Pergunta: Dizeis: “Eu sou o todo” e repetis a seguir que não sois um
oráculo para resolver todos os problemas. Se sois o todo, deveis possuir a
capacidade para resolver todos os problemas. Se sois o todo, compreendo, então,
que sois onipresente, onisciente, onipotente. Por favor, explicai isto
plenamente. Estou certo que outros terão formulado a mesma ideia.

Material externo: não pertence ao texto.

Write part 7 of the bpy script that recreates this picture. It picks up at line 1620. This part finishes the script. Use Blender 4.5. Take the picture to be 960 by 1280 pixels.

Krishnamurti: O realizar o
eu que se acha em todas as coisas [e, em um sentido, ser onipresente e
onisciente. Mas o fato de haver eu resolvido os meus problemas pessoais e me
haver tornado uno com o EU não significa que possa, por consequência, resolver
os vossos problemas. Os problemas de um homem podem somente ser resolvidos partindo para o
interior, mediante o crescer do entendimento. Mais uma vez estais à
procura de um depósito de drogas. Tendes medo; quereis ser salvos. Minha
função, se é que alguma tenho, é fazer-vos verificar que estais criando ilusões
e, portanto, estimular-vos no sentido de acabar com elas. A partir do momento
que sejais conscientes de vossas ilusões, cessareis de cria-las. Esta é a espécie
do auxílio que me estou esforçando para vos dar, e é, no fim de tudo, o que
todos poderiam fazer. Mas é difícil e sois vós que criais as dificuldades. Não haveis sofrido
o bastante para sentir o descontentamento real. Estais contentes com
vossos pequenos deuses, vossas pequenas vidas, vossas pequenas cerimônias e
vossas autoridades. Vós vos atemorizais de sair do caminho já trilhado e pesquisar.
Antes quereríeis deixar-vos de parte, seguros no que respeita às vossas ilusões
e proclamando serem elas o conhecimento. É pelo fato de não conhecerdes o que é
Real, que estas ilusões são realidades para vós.